Daschle Controversy Shows Need for More Disclosure of Nominees’ Lobbying Activities, Potential Conflicts of Interest

Statement of David Arkush, Director, Public Citizen’s Congress Watch Division

Now that Tom Daschle has withdrawn his name from consideration for Health and Human Services secretary, President Obama must find another nominee. We urge the president to learn from what he admits are his mistakes and nominate someone who does not have the kinds of conflicts that Mr. Daschle had.

Mr. Daschle’s career path over the past two years illustrates how business is typically done in Washington. Lawmakers leave office to work for big corporations, where they use their political connections to secure favorable policies for their new employers. They may return later to government, where they may hold posts that require them to regulate former clients or employers.

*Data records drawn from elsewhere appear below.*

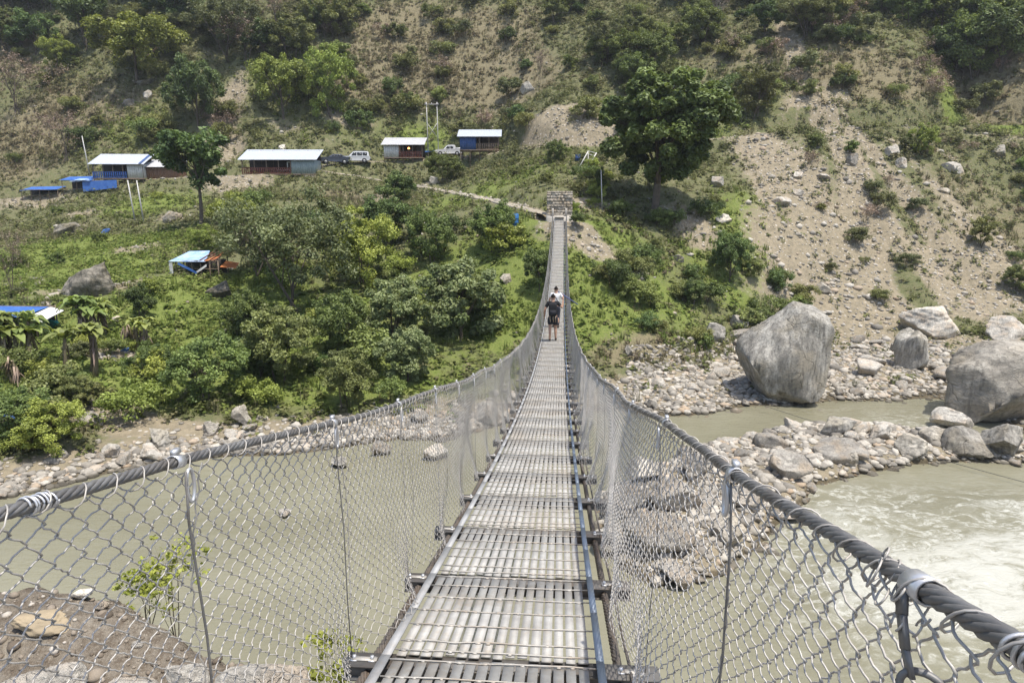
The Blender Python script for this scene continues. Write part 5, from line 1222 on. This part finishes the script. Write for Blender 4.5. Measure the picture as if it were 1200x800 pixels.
# edge angles along the deck
for L, w, mt, up in ((-.44, .04, M_ANGLE, .006), (.435, .032, M_ANGLEB, .022)):
    for k in range(0, len(ends)-1, 3):
        a, c_ = ends[k]+.004, ends[min(k+3, len(ends)-1)]-.004; S1 = np.linspace(a, c_, 7); mb = MB()
        for s0, s1 in zip(S1[:-1], S1[1:]):
            z0, z1 = float(zd(s0)), float(zd(s1)); x0, x1 = L-w/2, L+w/2
            mb.hexa(np.array([[x0, s0, z0+up-.006], [x1, s0, z0+up-.006], [x1, s1, z1+up-.006], [x0, s1, z1+up-.006], [x0, s0, z0+up], [x1, s0, z0+up], [x1, s1, z1+up], [x0, s1, z1+up]]))
            xi = x1 if L > 0 else x0; xo = xi-.005 if L > 0 else xi+.005; lo, hi = min(xi, xo), max(xi, xo)
            mb.hexa(np.array([[lo, s0, z0-.03], [hi, s0, z0-.03], [hi, s1, z1-.03], [lo, s1, z1-.03], [lo, s0, z0+up-.007], [hi, s0, z0+up-.007], [hi, s1, z1+up-.007], [lo, s1, z1+up-.007]]))
        mb.build('edge_angle', mt, br)
# wire mesh: every zigzag wire is modelled
def panel(side, S, f):
    """mesh surface: f 0 at the bottom .. 1 at the handrail; sags, bulges and creases a little"""
    L = HL if side < 0 else HR; b = (-.585 if side < 0 else .615)
    bow = .035*np.sin(S*1.3+side)*np.sin(f*math.pi)+.05*(vnoise(S*.9+50*(side > 0), f*1.7, 500)-.5)*np.sin(f*math.pi)*2
    pull = np.clip(1-f*2.2, 0, 1)**1.5*(.12*np.abs(np.sin((S-2.46)/1.02*math.pi))**1.5)*(.6+.8*vnoise(S*.7, S*0+side, 505))
    x = b+(L-b)*f+side*bow-side*pull
    ds = .05*(vnoise(S*1.1+20*side, f*2.5, 510)-.5)+.02*(vnoise(S*4, f*6, 515)-.5)
    zb_ = -.03+.05*(vnoise(S*1.7+9*side, S*0, 520)-.5)+.22*np.abs(np.sin((S-2.46)/1.02*math.pi))**2*np.clip(vnoise(S*.8+3*side, S*0+7, 525)-.45, 0, 1)
    z = zd(S)+zb_+(hh(L)-.012-zb_)*(f+.03*(vnoise(S*1.3, f*3, 530)-.5)*np.sin(f*math.pi))
    return np.stack([x, S+ds, z], -1)
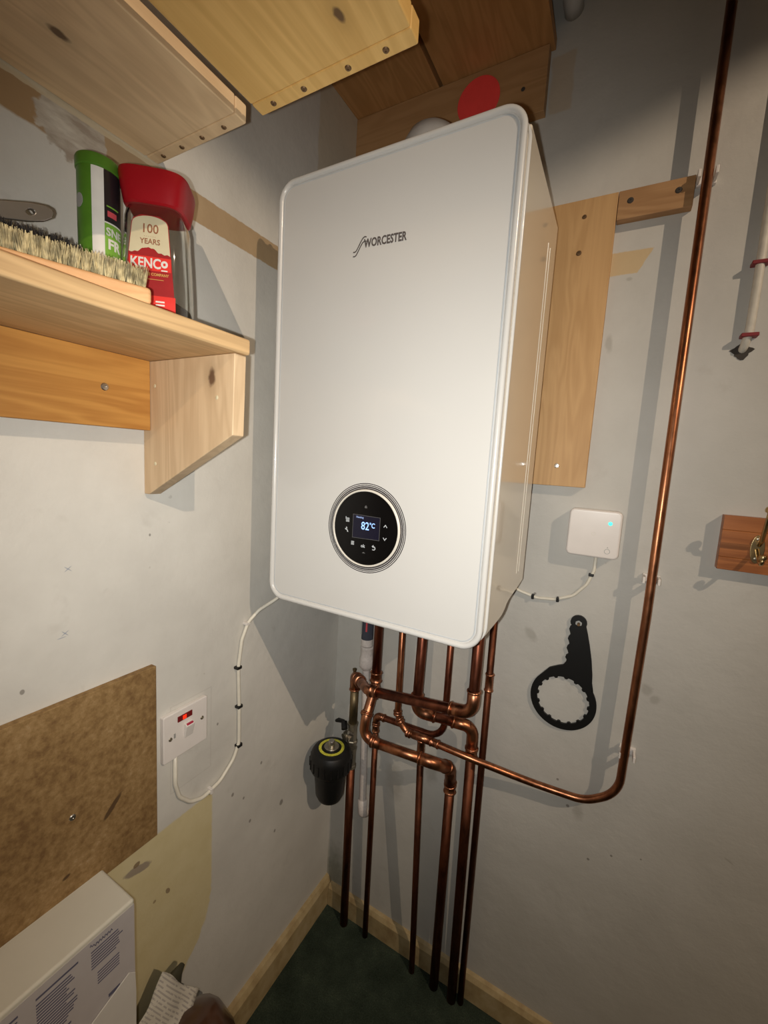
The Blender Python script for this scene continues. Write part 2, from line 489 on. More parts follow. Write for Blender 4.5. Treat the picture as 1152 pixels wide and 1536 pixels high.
m_pineA = wood('pine_shelf_left', (.84, .62, .37), (.66, .46, .26), 'y', knots=[(-.107, .221, .0, .006)], seed=.3)
m_pineB = wood('pine_shelf_right', (.88, .57, .20), (.70, .42, .125), 'y', knots=[(.158, .328, .0, .005), (.12, .20, .0, .004)], seed=1.1)
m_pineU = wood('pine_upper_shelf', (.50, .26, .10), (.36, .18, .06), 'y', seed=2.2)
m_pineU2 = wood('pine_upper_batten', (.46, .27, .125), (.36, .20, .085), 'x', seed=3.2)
m_pineS = wood('pine_low_shelf', (.66, .44, .22), (.45, .285, .135), 'y', seed=4.2)
m_pineC = wood('orange_pine_cleat', (.62, .30, .07), (.42, .17, .032), 'y', seed=5.2, band=1.2)
m_pineR = wood('pine_bracket', (.68, .50, .31), (.52, .36, .21), 'z', seed=6.1, knots=[(.150, .159, .172, .0075)])
m_board = wood('backing_board', (.60, .37, .17), (.48, .28, .12), 'z', seed=7.3, spec=.3)
m_batten = wood('backing_batten', (.46, .27, .13), (.32, .17, .075), 'x', seed=8.3, spec=.3)
m_hookb = wood('stained_hook_board', (.42, .155, .05), (.22, .07, .02), 'x', seed=9.3, rough=.4)
m_brushw = wood('brush_wood', (.78, .46, .22), (.60, .32, .14), 'y', seed=1.9)

def chip_mat():
    m, nt, b = new_mat('brown_hardboard')
    c = coords(nt)
    a = noise_t(nt, c, 110, 5, .7); d = noise_t(nt, c, 12, 4)
    f = M(nt, 'ADD', M(nt, 'MULTIPLY', a, .65), M(nt, 'MULTIPLY', d, .35))
    col = ramp(nt, f, [(.36, (.16, .085, .028)), (.5, (.25, .15, .055)), (.62, (.33, .21, .09)), (.7, (.42, .30, .18))])
    X, Y, Z = sep(nt, c)
    for (y, z, ry, rz, an) in [(.148, .1065, .021, .0046, .84), (.085, .045, .006, .003, .3)]:
        w = M(nt, 'MULTIPLY', M(nt, 'SUBTRACT', noise_t(nt, c, 60, 3), .5), .8)
        col = mixc(nt, M(nt, 'MULTIPLY', ell_mask(nt, Y, Z, y, z, ry, rz, .3, w, an), .9), col, (.07, .035, .012))
    nt.links.new(col, b.inputs['Base Color']); b.inputs['Roughness'].default_value = .8
    bump(nt, b, a, .2, .0008)
    return m
m_chip = chip_mat()

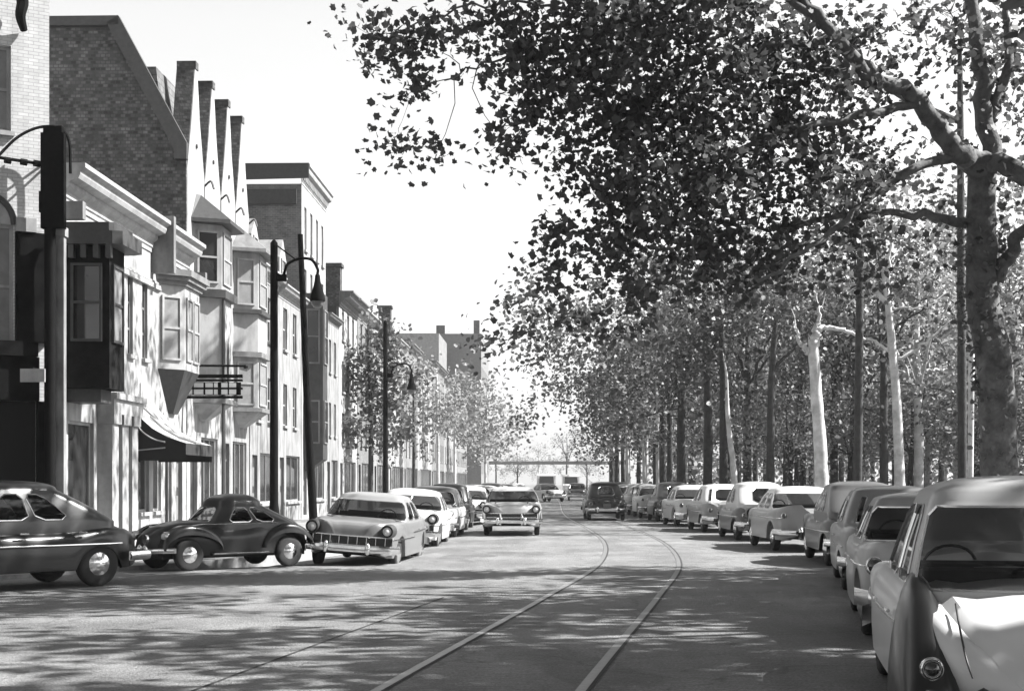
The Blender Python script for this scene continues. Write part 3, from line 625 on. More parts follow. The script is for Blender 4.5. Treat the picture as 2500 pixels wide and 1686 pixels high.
# far dark bridge over the street
g = MB(); g.box(-16, 20, 0, 6, 4.8, 5.1); g.box(-16, 20, -.2, -.003, 4.95, 5.3)
br = empty('railway_bridge', (0, 246, 0), 0, 'low dark bridge crossing the street in the far distance', 'bridge'); g.build('deck', mat('bridge_steel', .16, rough=.8), br)
for x in (-9.5, 17): g = MB(); g.box(x, x + 1.5, .5, 5.5, -.2, 4.745); g.build('pier', STU_3, br)
# ------------------------------------------------------------------ cars (local frame: x forward, y to the car's left, z up)
def wheel(car, x, y, r, side, ww=False, w=.17):
    g = MB(); k = side
    g.lathe([(r * .60, -w * .48), (r * .86, -w / 2), (r * .97, -w * .38), (r, -w * .2), (r, w * .2), (r * .97, w * .38), (r * .86, w / 2), (r * .60, w * .48)], (x, y, r), 'y', 28)
    o = g.build('wheel', TYRE, car, smooth=45)
    s = 1 if side > 0 else -1
    if ww:
        g = MB(); n = 28; yy = y + s * (w / 2 + .004)
        g.add([(x + q * r * cos(2 * pi * i / n), yy, r + q * r * sin(2 * pi * i / n)) for q in (.60, .84) for i in range(n)], [(i, (i + 1) % n, n + (i + 1) % n, n + i) for i in range(n)]); g.build('whitewall', WW, o)
    g = MB(); h = [(0, .055), (r * .18, .05), (r * .36, .03), (r * .46, .012), (r * .56, .0)]
    if s > 0: g.lathe([(a, w / 2 - .01 + b) for a, b in h], (x, y, r), 'y', 24)
    else: g.lathe([(a, -w / 2 + .01 - b) for a, b in h], (x, y, r), 'y', 24)
    g.build('hubcap', CHROME, o, smooth=60); return o
def lamp(car, name, x, y, z, r, fx, glass, depth=.06, ring=CHROME, ry=1.0):
    g = MB(); pr = [(r * .85, 0), (r * 1.15, 0), (r * 1.12, depth * .8), (r, depth), (r * .86, depth * .8)]
    g.lathe([(a, fx * b) for a, b in pr], (x, y, z), 'x', 20); o = g.build(name, ring, car, smooth=50)
    g = MB(); g.lathe([(r * .95, fx * depth * .4), (r * .8, fx * depth * .9), (r * .45, fx * depth * 1.35), (0, fx * depth * 1.5)], (x, y, z), 'x', 20); g.build('lens', glass, o, smooth=60); return o
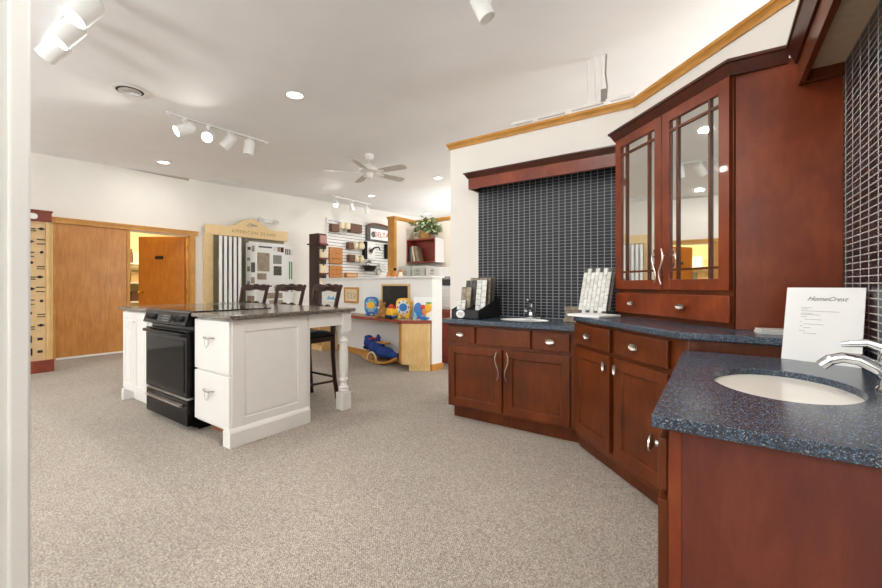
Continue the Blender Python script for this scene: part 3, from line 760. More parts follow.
mesh('base', MB().box(-.03,HWD+.04,-.03,.15,0,.155), M['redbrown'], t, .003)
rows = [1.84,1.68,1.52,1.37,1.215,1.06,.90,.75,.60,.435,.275]
rr = random.Random(3)
for k, z in enumerate(rows):
    cd = mesh('sample_card', MB().box(.04,HWD-.045,-.006,0,z-.068,z+.068), M['tan'], t)
    for j in range(7):
        x = .075+.09*j+rr.uniform(-.008,.008); zz = z+rr.uniform(-.012,.012)
        m = MB(); kd = (k+j//2) % 4
        if k >= 9: m.box(x-.012,x+.012,-.022,-.006,z-.045,z+.045) if j % 2 else m.box(x-.026,x+.022,-.02,-.006,z-.02,z+.012)
        elif kd == 0: m.tube([(x-.036,-.006,zz+.02),(x-.033,-.02,zz+.02),(x+.033,-.02,zz+.02),(x+.036,-.006,zz+.02)], .006, 8)
        elif kd == 1: m.cyl((x,-.006,zz+.02),(x,-.026,zz+.02),.015,.018,12)
        elif kd == 2: m.box(x-.036,x+.036,-.014,-.006,zz-.012,zz)
        else: m.prism([(x-.04,zz),(x,zz+.02),(x+.04,zz),(x,zz-.02)], -.014, -.006, 'y')
        mesh('hardware', m, M['darkmetal'], cd, .0015)
        if kd in (0,2) and k < 9:
            mesh('hardware', MB().tube([(x-.036,-.006,zz-.035),(x-.033,-.018,zz-.035),(x+.033,-.018,zz-.035),(x+.036,-.006,zz-.035)], .005, 8), M['darkmetal'], cd)

# tile sample rack with swinging boards
t = thing('tile_rack', 'cream tile sample rack with arched header and swinging sample boards', 'display rack', (WL,3.635,0), R(90))
D = -.12
mesh('side_post', MB().box(0,.14,D,-.01,0,2.10), M['cream'], t, .004)
mesh('back_panel', MB().box(.14,1.72,-.03,-.01,.05,2.12), M['olive'], t)
hd = []
for i in range(41):
    x = 1.75*i/40; u = min(1,max(0,(x-.42)/.95)); hd.append((x, 2.29+.19*(.5-.5*math.cos(2*PI*u))**.9+.03*x/1.75))
hp = [(1.75,2.11),(1.66,2.10),(.20,2.10),(0,2.10)]
h = mesh('header', MB().prism(hd+hp, D-.02, D+.04, 'y'), M['cream'], t, .003)
mesh('top', MB().box(.02,1.73,D+.04,-.01,2.22,2.25), M['cream'], t)
text('lettering', 'AMERICAN OLEAN', .095, M['bronzeink'], h, (.96,D-.0215,2.205), (PI/2,0,0), spacing=1.25)
lg_ = MB()
for k in range(3): lg_.tube([(.78+.05*k,D-.022,2.33),(.86+.05*k,D-.022,2.40-.01*k),(.96+.02*k,D-.022,2.35),(1.02,D-.022,2.375)], .008, 6, .3)
mesh('logo', lg_, M['grey'], h)
mesh('base', MB().box(.0,1.72,-.3,-.01,0,.12), M['cream'], t, .003)
pal = ['taupeT','slate','stone','grey','mosw','cherryp']
def samples(par, rects, y, m=None):
    for (a, b, z0, z1, mt) in rects:
        mesh('tile_chip', MB().box(a,b,y-.006,y,z0,z1,m), M[mt], par)
# boards seen edge-on at the left
for k in range(5):
    mm = Matrix.Translation(Vector((.31+.096*k,-.06,0))) @ Matrix.Rotation(R(-117-.6*k),4,'Z')
    b = mesh('swing_board', MB().box(0,.36,-.026,.026,.2,2.06,mm), M['paper'], t)
    ch = MB()
    rects = []
    for q in range(6): rects.append((.05,.32,.25+.29*q,.45+.29*q,pal[(k+q)%5]))
    samples(b, rects, -.0265, mm)
# board turned half open
mm = Matrix.Translation(Vector((.775,-.15,0))) @ Matrix.Rotation(R(-80),4,'Z')
b = mesh('swing_board', MB().box(0,.30,-.012,.012,.2,1.99,mm), M['paper'], t)
samples(b, [(.06,.14,1.84,1.9,'slate'),(.18,.26,1.80,1.92,'taupeT'),(.05,.12,1.62,1.68,'grey'),(.16,.27,1.38,1.58,'slate'),(.05,.13,1.40,1.50,'stone'),(.16,.26,1.15,1.28,'taupeT'),(.05,.12,1.1,1.2,'grey'),(.05,.25,.5,.9,'stone')], -.013, mm)
mesh('pole', MB().cyl((.785,-.14,.1),(.785,-.14,2.10),.018), M['grey'], t)
# large flat boards
b = mesh('swing_board', MB().box(.80,1.62,-.225,-.20,.2,2.02), M['paper'], t, .003)
fy = -.2255
samples(b, [(.85,.96,1.83,1.94,'taupeT'),(1.0,1.30,1.91,1.94,'blue'),(1.34,1.42,1.86,1.95,'mosw'),(1.43,1.50,1.85,1.95,'stone'),(1.51,1.58,1.84,1.95,'cherry'),
 (.86,1.24,1.41,1.80,'taupeT'),(.92,1.17,1.235,1.365,'taupeT'),(1.33,1.53,1.58,1.77,'grey'),(1.34,1.53,1.33,1.53,'slate'),
 (.85,.96,.98,1.09,'taupeT'),(1.0,1.30,1.08,1.11,'blue'),(1.36,1.58,.99,1.11,'stone'),(1.18,1.55,.83,.95,'taupeT'),(1.24,1.56,.36,.79,'taupeT'),(.90,.99,.70,.76,'cherry'),(.90,.99,.50,.62,'grey'),(1.01,1.10,.50,.62,'slate')], fy)
mesh('divider', MB().box(.80,1.62,fy-.008,fy,1.135,1.16), M['white'], b)
for k in range(4):
    xa = 1.60+.075*k
    b = mesh('swing_board', MB().box(xa-.6,xa+.085,-.19+.03*k,-.175+.03*k,.2,2.02-.008*k), M['paper'], t, .002)
    samples(b, [(xa+.025,xa+.068,1.80,1.93,pal[(k+1)%5]),(xa+.025,xa+.068,.96,1.08,pal[(k+2)%5])]+([(xa+.03,xa+.06,1.25,1.65,'green' if k == 2 else 'stone')] if k > 1 else []), -.19+.03*k)

# emergency light
t = thing('emergency_light', 'white twin head emergency light on the wall above the tile rack', 'emergency light', (WL,4.95,2.50), R(90))
mesh('housing', MB().box(-.13,.13,-.07,-.001,-.03,.07), M['white'], t, .01)
for x in (-.19,.17):
    hh = mesh('lamp_head', MB().cyl((x,-.06,.02),(x,-.13,.0),.055,.062,18).cyl((x*.7,-.04,.02),(x,-.05,.02),.018), M['white'], t)
    mesh('lens', MB().cyl((x,-.1305,.0),(x,-.134,-.001),.05,.05,18), M['lensoff'], hh)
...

It’s all too cozy, and it shuts the public out of the process. It must change, and we call on President Obama to fulfill his pledge to change the way business works in Washington. No exceptions.

Mr. Daschle’s situation highlights a key problem: The public lacks the information necessary to evaluate whether nominees fit within the letter and spirit of President Obama’s ethics policy. Public Citizen has sought since Nov. 19 to learn more about the nature of Mr. Daschle’s work on behalf of the health industry at Alston & Bird, for which he received millions of dollars in compensation. Although Daschle’s activities did not meet the narrow legal definition of lobbying, he very likely engaged in what the general public views as lobbying. In that case, the Daschle nomination may well have violated the spirit of Obama’s ethics policy. In any event, it appears to have contradicted the message of change that animated Obama’s groundbreaking campaign.

More information also might have revealed conflicts of interest that should have disqualified Mr. Daschle under Obama’s ethics policy. The policy requires executive branch officials to recuse themselves from matters involving their former employers or clients – and public officials cannot serve effectively if they must recuse themselves from significant portions of their jobs. It is possible that Mr. Daschle had conflicts of interest so substantial or numerous as to make him an inappropriate choice to head the Department of Health and Human Services or serve as a health “czar.”

We applaud President Obama’s renewed commitment to vigorous application of his ethics policy. We urge him to recognize that this means, at a minimum, providing more public disclosure of nominees’ past activities that are relevant to the ethics policy. The public deserves transparency in the application of the new policy – an opportunity to assess and weigh in on whether nominees violate its letter or spirit – not an arrangement in which we must rely heavily on government officials to make the right judgments. The path to better ethics in Washington lies not in public commitments, but in public participation.

Finally, we strongly disagree with the contention of some that it is impossible to build a new administration without hiring people who have earned substantial sums of money serving corporate special interests. In fact, it is entirely possible to avoid hiring a corporate lobbyist or consultant for a top Cabinet job. Many individuals in Washington will chafe at this mid-game change of rules because it will alter their career paths or aspirations. But the American people will not suffer as a result of their disqualification.

We call on President Obama to enforce his groundbreaking ethics policy more rigorously. At a minimum, this means releasing complete information about nominees so that the public can better judge their fitness.